Amazon To Quit PayPal's Venmo in January

Illustration of hands holding smartphones with online banking payment apps.

Amazon is removing PayPal's Venmo as a payment method for Amazon.com and its mobile app on January 10, an Amazon spokesperson told Kiplinger in an email.

“Customers can still use nearly a dozen other payment options, such as debit cards, credit cards, checking accounts or installments to pay for their orders,” the spokesperson said. She did not provide details about why the Venmo decision was made.

A PayPal spokesperson told Kiplinger in an email that the company has a strong relationship with Amazon and that it looks forward to continuing to build on that.

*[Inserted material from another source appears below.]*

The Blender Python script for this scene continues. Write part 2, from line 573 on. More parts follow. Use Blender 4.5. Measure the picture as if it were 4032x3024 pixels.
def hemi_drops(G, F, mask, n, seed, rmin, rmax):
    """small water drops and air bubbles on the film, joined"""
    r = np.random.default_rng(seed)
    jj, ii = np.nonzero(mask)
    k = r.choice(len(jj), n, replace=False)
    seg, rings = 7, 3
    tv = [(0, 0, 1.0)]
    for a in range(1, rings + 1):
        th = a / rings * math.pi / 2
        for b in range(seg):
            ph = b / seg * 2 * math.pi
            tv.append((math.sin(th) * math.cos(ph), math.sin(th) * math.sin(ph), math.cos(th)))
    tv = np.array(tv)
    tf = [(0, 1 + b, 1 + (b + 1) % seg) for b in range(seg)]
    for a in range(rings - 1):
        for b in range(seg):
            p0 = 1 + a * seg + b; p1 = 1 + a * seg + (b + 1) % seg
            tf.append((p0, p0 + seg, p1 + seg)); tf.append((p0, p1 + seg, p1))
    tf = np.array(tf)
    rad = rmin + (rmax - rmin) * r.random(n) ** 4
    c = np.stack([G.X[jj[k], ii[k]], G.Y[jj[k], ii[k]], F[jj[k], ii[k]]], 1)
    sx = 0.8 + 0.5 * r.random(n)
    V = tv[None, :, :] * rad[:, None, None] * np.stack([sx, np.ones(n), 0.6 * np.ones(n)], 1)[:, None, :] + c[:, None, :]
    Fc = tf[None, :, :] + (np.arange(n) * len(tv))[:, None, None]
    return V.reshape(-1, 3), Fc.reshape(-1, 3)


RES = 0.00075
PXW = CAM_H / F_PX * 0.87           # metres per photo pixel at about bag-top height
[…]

"Customers can continue to add their Venmo debit card or credit card to their Amazon wallet to pay on Amazon," the PayPal spokesperson said. The debit card, through Mastercard, is connected to a user's Venmo balance, according to the Venmo website. The credit card is a Visa credit card issued by Synchrony Bank.

Venmo became available as a payment option on Amazon in October 2022.

Sector faces scrutiny

The news comes amid the growing popularity of digital wallets and payment apps, which face federal scrutiny. Last month, the Consumer Financial Protection Bureau (CFPB) proposed holding these payment services to the same standard of consumer protection as their more established banking counterparts.

"Payment systems are critical infrastructure for our economy. These activities used to be conducted almost exclusively by supervised banks,” CFPB Director Rohit Chopra said in a statement. The agency's proposed rule would "crack down on one avenue for regulatory arbitrage by ensuring large technology firms and other nonbank payments companies are subjected to appropriate oversight," he said.

In June,  a CFPB report found that billions of dollars stored on payment apps such as PayPal, Venmo and Cash App may lack federal insurance.

Users of payment apps can take steps to better protect themselves from hidden risks, the CFPB said. These include reading the user agreement, considering pass-through insurance that may be offered by the apps, and regularly moving your money out of the apps and into an FDIC-insured account.